Desde que se anunciou a coligação tem-se reavivado o medo do comunismo. Como é que se defende?

Quando ouves o PSOE, o PP ou os Cidadãos a falarem do perigo do comunismo estão a fazer uma política do medo em vez de falarem na positiva. Fazem o mesmo com a Venezuela. Evitam o debate político. É inútil porque já não estamos nos anos 90 e as pessoas já não têm medo. Não faz falta que o incutam. Não há medo dos comunistas, mas medo de ficar sem emprego, que o filho tenha que abandonar o país, que não chegue até ao fim do mês...Medo de questões materiais que dependem de quem aplica estas políticas. Nós não trazemos medo, mas esperança baseada em políticas concretas: parar os desalojamentos, planos de emprego, acabar com a desigualdade e outras propostas.
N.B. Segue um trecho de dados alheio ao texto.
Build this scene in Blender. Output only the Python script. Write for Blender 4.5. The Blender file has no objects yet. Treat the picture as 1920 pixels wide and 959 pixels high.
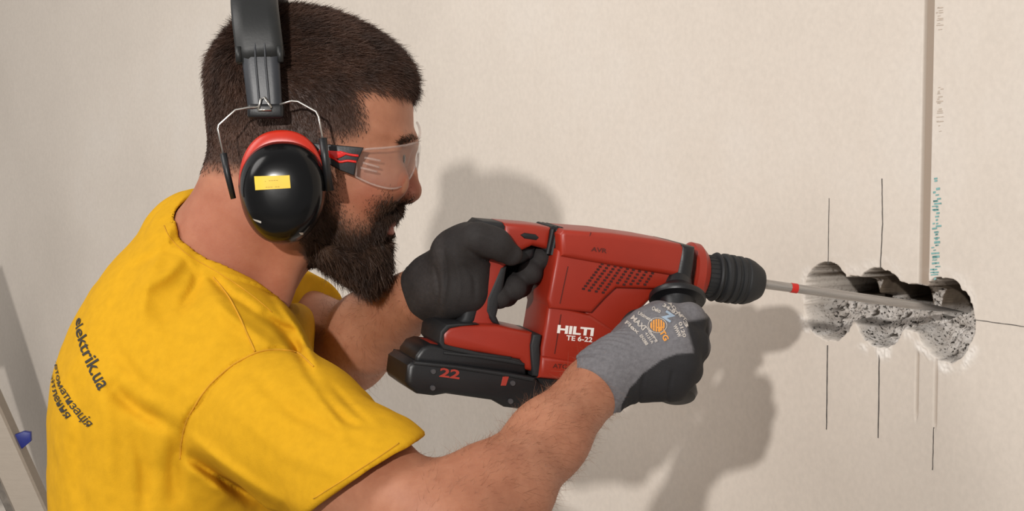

Continua a pensar que é possível nacionalizar empresas estratégicas?

Parecia impensável nacionalizar o sistema financeiro, mas a direita fê-lo, em parte. Resgataram-se os bancos responsáveis pela crise. Tornaram possível o que parecia impossível. E isto deve servir de aprendizagem. Precisamos de um setor público em setores como a habitação, o sistema financeiro ou a energia. É evidente. Uma empresa pública de arrendamento, uma construtora pública com objetivos sociais e políticos, uma energética que garanta fornecimentos básicos à cidadania. Mas a vontade política só nasce em momentos inevitáveis, para evitar perdas.

Gostaria de ser ministro?

Não tenho ambições desse tipo, pessoais. Tenho políticas e por isso assumo responsabilidades. É precipitado falar de cargos públicos. É importante, mas secundário em relação ao programa político. Às pessoas não lhes interessa tanto.
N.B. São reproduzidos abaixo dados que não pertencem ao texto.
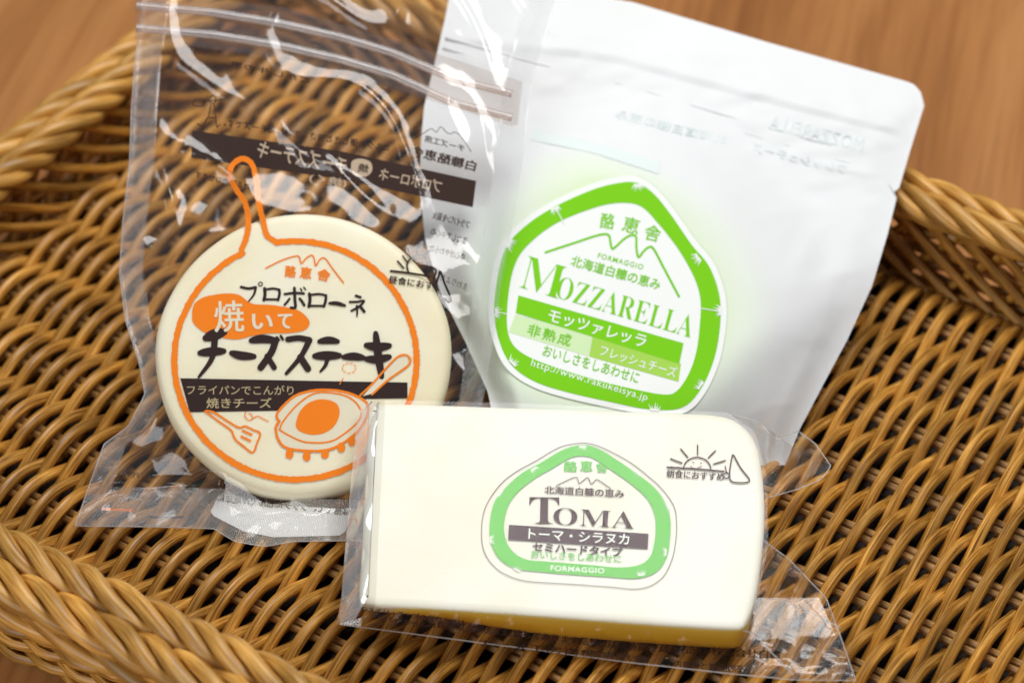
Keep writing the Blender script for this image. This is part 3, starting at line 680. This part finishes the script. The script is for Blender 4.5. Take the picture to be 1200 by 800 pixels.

Eu diria que às pessoas interessa saber se Alberto Garzón será ministro da Economia ou se outra pessoa o será.

Depende se esse ministério estará num governo do PSOE, do Unidos Podemos ou noutras circunstâncias históricas. Primeiro vemos o contexto e depois a capacidade de aplicar um programa. Ser ministro por ser ministro é puro fetichismo.